Forager children learn most subsistence skills in middle and late childhood, and often they need to learn how to survive and subsist in dangerous environments. How do children learn under different environmental constraints? In this study we focused on the effect of risk on learning pathways of fishing: we examined how different perceptions of threat in the environment affect who children learn spearfishing from and expected to find that children in low-risk environments learn mostly from their peers in mixed-age and gender playgroups, while in high-risk environments, children learn from their parents who protect their offspring, or from high-skilled non-parent adults. Research took place among the Agta foragers of the Philippines. The Agta live in the Northern Sierra Madre rainforest and subsist mostly on hunting, fishing and gathering. 40% of the Agta in this region live along the coast, where spearfishing in done behind the reef flats. This is a dangerous environment: the water is deep, fishermen are exposed to high waves and currents and there is a fair risk of shark attacks. In addition, people are scared of sea monsters that lurk in the ocean Around 60% of Agta live in the forest interior and these Agta fish in rivers: relatively safe environments with low risks of drowning or predation. In both environments the same tools (metal spear propelled with rubber bands) are used. How do pathways of knowledge differ between these environments? Data on the composition of fishing groups was used as a proxy for opportunities for learning pathways.

Agta children fishing (Photos by Renee Hagen)

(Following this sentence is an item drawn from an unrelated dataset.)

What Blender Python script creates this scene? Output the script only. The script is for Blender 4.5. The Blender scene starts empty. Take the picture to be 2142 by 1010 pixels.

We found that men, women and children from age 6 and upwards fish, but women fish less in the high risk marine environment compared to the low-risk river environment. Riverine fishing groups are larger than marine groups, but unlike our expectations we did not find more opportunities for parent to child or non-parent-adult to child learning pathways in the high-risk than in the low-risk environment. This might be related to the fact that many experienced men fish alone in this environment: marine fishermen over 30, who we expected to be important teachers, usually fish alone (44% of all observations) or in small groups of two or three people. A possible explanation for this is that marine fishing may be more efficient alone: large groups can scare away fish, as opposed to the river where groups can cooperate to drive fish towards each other. Experienced marine fishermen may also suffer high opportunity costs when taking along a learner means they must go to less productive areas. We did however find that when going in small groups, these men take along learners 42% of the time, and in these cases they most often take their own sons, and also non-kin learners. This suggests that they are willing to take some costs to provide learning opportunities for young fishermen. More research will examine per capita returns as a factor of group size in marine fishing.